Jamie Carpenter,
Regeneration & Renewal,
15 June 2009
A project to revamp the seafront at Weymouth and public realm schemes in Wiltshire and Somerset will miss out on funding from the South-West Regional Development Agency as it grapples with a £56 million reduction in funding over the next two years.
Swerda says that budget raids to support recession-busting housing and business support initiatives and a fall in land receipts will leave the agency about £56 million worse off between 2009 and 2011.
Last week, the RDA outlined details of the projects that will not now receive financial support over the next two years.
The shortfall means that:
- A £6.6 million project to redevelop the Weymouth seafront in time for the 2012 Olympics, at which the Dorset resort will host sailing events, will miss out on funding.
- A scheme to improve the public realm at Burnham-on-Sea, Somerset, will not receive any further funding.
- The RDA will not be able to support the Bridport South-West Quadrant mixed-use development in Dorset.
- A planned investment of £600,000 towards public realm improvements at Trowbridge, Wiltshire, will not be made.
- A community centre planned as part of the Greyfriars development in Gloucester city centre "no longer represents one of the RDA's core priorities".
- The RDA will not be able to provide any funding towards a public realm project in Cinderford in Gloucestershire.
- Swerda will review its contribution towards the next phase of infrastructure for the Millbay project in Plymouth.
- Cash to compulsorily purchase a derelict eyesore building close to Bristol city centre will no longer be provided by the RDA.
Swerda chief executive Jane Henderson said: "We have had to tighten our belts and will not now be able to fund all the investments we hoped we could.
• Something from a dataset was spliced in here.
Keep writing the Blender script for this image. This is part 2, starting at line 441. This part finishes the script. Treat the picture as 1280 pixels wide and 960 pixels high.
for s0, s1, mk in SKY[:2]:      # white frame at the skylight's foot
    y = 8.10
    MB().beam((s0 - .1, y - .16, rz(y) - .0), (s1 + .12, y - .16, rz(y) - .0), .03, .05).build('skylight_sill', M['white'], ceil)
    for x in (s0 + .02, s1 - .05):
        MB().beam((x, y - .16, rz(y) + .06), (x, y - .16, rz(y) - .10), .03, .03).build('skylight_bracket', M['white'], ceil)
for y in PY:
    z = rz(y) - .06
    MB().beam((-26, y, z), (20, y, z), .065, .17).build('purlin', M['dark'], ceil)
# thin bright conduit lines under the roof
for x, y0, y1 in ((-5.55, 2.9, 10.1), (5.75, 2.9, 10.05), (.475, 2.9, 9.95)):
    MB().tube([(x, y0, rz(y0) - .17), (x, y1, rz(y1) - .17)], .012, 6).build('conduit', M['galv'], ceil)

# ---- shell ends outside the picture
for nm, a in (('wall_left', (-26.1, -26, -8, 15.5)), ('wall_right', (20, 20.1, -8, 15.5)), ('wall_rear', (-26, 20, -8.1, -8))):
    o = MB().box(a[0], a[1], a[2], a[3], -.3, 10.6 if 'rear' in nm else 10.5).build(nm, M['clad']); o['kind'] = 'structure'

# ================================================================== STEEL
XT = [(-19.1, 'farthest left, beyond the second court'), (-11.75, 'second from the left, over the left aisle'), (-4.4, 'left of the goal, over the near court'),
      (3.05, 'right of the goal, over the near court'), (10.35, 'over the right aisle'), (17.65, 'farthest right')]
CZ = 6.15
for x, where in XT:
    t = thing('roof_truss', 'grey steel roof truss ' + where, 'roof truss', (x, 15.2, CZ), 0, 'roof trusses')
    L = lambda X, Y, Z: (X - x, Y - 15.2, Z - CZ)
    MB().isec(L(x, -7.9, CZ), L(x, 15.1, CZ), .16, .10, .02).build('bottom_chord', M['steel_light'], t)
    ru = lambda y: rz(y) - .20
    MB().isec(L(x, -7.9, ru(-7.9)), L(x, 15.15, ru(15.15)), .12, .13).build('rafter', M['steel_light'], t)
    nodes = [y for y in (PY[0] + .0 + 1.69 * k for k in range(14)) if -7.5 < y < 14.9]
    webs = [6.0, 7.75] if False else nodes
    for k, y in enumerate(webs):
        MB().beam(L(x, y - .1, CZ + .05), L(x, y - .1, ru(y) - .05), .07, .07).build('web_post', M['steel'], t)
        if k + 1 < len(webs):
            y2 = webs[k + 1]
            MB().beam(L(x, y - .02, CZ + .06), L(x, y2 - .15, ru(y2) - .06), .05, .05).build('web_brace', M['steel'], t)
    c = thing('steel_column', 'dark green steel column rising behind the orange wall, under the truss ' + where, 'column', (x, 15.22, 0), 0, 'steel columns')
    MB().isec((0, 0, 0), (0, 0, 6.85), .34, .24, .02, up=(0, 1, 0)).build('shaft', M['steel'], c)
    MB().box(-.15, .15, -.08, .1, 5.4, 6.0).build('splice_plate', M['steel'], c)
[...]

None of these choices have been made lightly."
Michael Goodman, chair of Weymouth & Portland Borough Council's management committee, said he was "bitterly disappointed" at the news that Weymouth's seafront project would miss out on funding. "A great deal of work by our own staff and that of potential partners has been wasted as a result," he said.
In a statement, Sedgemoor District Council said it was "extremely disappointed" that Burnham-on-Sea's public realm project had been a casualty of the cuts.